* [GOAL]
Write the material out again in full, exactly.

Start of DATA SHOWN

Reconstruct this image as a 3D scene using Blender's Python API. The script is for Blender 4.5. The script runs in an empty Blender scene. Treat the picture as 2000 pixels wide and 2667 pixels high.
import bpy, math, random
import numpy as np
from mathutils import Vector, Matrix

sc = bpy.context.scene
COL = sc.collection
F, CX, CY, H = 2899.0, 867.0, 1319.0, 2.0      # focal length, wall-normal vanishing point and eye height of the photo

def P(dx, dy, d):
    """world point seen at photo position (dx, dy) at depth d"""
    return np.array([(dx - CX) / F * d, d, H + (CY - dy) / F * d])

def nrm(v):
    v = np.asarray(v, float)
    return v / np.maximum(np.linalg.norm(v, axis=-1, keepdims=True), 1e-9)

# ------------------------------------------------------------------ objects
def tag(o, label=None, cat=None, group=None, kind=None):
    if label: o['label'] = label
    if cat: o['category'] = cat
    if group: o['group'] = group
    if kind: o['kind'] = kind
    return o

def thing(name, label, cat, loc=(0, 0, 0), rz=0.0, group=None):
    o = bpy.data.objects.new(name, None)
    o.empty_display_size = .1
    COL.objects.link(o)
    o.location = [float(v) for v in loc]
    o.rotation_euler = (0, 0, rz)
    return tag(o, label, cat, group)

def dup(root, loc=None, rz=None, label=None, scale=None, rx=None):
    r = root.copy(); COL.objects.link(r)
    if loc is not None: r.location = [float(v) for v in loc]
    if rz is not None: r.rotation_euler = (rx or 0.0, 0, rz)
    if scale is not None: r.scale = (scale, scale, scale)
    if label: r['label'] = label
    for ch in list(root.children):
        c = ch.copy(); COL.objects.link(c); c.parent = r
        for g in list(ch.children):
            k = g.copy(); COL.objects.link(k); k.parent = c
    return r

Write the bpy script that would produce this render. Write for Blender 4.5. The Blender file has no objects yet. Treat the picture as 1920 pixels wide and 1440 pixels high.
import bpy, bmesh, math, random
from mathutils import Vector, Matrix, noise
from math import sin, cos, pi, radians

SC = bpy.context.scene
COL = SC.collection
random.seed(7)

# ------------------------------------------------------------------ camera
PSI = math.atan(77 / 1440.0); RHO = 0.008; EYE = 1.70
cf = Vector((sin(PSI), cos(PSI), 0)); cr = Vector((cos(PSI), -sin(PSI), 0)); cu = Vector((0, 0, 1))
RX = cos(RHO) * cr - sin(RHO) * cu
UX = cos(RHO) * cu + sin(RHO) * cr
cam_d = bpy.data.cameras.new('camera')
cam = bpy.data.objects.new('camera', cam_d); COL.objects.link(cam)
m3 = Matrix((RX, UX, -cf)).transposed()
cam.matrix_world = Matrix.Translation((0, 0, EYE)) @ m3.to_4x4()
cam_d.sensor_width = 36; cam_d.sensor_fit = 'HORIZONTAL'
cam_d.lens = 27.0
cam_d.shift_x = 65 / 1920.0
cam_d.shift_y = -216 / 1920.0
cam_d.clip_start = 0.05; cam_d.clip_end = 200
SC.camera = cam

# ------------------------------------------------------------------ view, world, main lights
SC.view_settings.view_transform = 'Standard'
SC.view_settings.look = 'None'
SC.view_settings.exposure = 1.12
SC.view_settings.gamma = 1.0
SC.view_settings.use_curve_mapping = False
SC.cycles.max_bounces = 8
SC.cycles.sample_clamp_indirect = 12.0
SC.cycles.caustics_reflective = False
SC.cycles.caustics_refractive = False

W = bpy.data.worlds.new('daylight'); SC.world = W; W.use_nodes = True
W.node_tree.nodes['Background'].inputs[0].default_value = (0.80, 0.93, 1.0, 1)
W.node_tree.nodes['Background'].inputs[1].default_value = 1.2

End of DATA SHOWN

* [PROBLEM SOLUTION]
Reconstruct this image as a 3D scene using Blender's Python API. The script is for Blender 4.5. The script runs in an empty Blender scene. Treat the picture as 2000 pixels wide and 2667 pixels high.
import bpy, math, random
import numpy as np
from mathutils import Vector, Matrix

sc = bpy.context.scene
COL = sc.collection
F, CX, CY, H = 2899.0, 867.0, 1319.0, 2.0      # focal length, wall-normal vanishing point and eye height of the photo

def P(dx, dy, d):
    """world point seen at photo position (dx, dy) at depth d"""
    return np.array([(dx - CX) / F * d, d, H + (CY - dy) / F * d])

def nrm(v):
    v = np.asarray(v, float)
    return v / np.maximum(np.linalg.norm(v, axis=-1, keepdims=True), 1e-9)

# ------------------------------------------------------------------ objects
def tag(o, label=None, cat=None, group=None, kind=None):
    if label: o['label'] = label
    if cat: o['category'] = cat
    if group: o['group'] = group
    if kind: o['kind'] = kind
    return o

def thing(name, label, cat, loc=(0, 0, 0), rz=0.0, group=None):
    o = bpy.data.objects.new(name, None)
    o.empty_display_size = .1
    COL.objects.link(o)
    o.location = [float(v) for v in loc]
    o.rotation_euler = (0, 0, rz)
    return tag(o, label, cat, group)

def dup(root, loc=None, rz=None, label=None, scale=None, rx=None):
    r = root.copy(); COL.objects.link(r)
    if loc is not None: r.location = [float(v) for v in loc]
    if rz is not None: r.rotation_euler = (rx or 0.0, 0, rz)
    if scale is not None: r.scale = (scale, scale, scale)
    if label: r['label'] = label
    for ch in list(root.children):
        c = ch.copy(); COL.objects.link(c); c.parent = r
        for g in list(ch.children):
            k = g.copy(); COL.objects.link(k); k.parent = c
    return r

Write the bpy script that would produce this render. Write for Blender 4.5. The Blender file has no objects yet. Treat the picture as 1920 pixels wide and 1440 pixels high.
import bpy, bmesh, math, random
from mathutils import Vector, Matrix, noise
from math import sin, cos, pi, radians

SC = bpy.context.scene
COL = SC.collection
random.seed(7)

# ------------------------------------------------------------------ camera
PSI = math.atan(77 / 1440.0); RHO = 0.008; EYE = 1.70
cf = Vector((sin(PSI), cos(PSI), 0)); cr = Vector((cos(PSI), -sin(PSI), 0)); cu = Vector((0, 0, 1))
RX = cos(RHO) * cr - sin(RHO) * cu
UX = cos(RHO) * cu + sin(RHO) * cr
cam_d = bpy.data.cameras.new('camera')
cam = bpy.data.objects.new('camera', cam_d); COL.objects.link(cam)
m3 = Matrix((RX, UX, -cf)).transposed()
cam.matrix_world = Matrix.Translation((0, 0, EYE)) @ m3.to_4x4()
cam_d.sensor_width = 36; cam_d.sensor_fit = 'HORIZONTAL'
cam_d.lens = 27.0
cam_d.shift_x = 65 / 1920.0
cam_d.shift_y = -216 / 1920.0
cam_d.clip_start = 0.05; cam_d.clip_end = 200
SC.camera = cam

# ------------------------------------------------------------------ view, world, main lights
SC.view_settings.view_transform = 'Standard'
SC.view_settings.look = 'None'
SC.view_settings.exposure = 1.12
SC.view_settings.gamma = 1.0
SC.view_settings.use_curve_mapping = False
SC.cycles.max_bounces = 8
SC.cycles.sample_clamp_indirect = 12.0
SC.cycles.caustics_reflective = False
SC.cycles.caustics_refractive = False

W = bpy.data.worlds.new('daylight'); SC.world = W; W.use_nodes = True
W.node_tree.nodes['Background'].inputs[0].default_value = (0.80, 0.93, 1.0, 1)
W.node_tree.nodes['Background'].inputs[1].default_value = 1.2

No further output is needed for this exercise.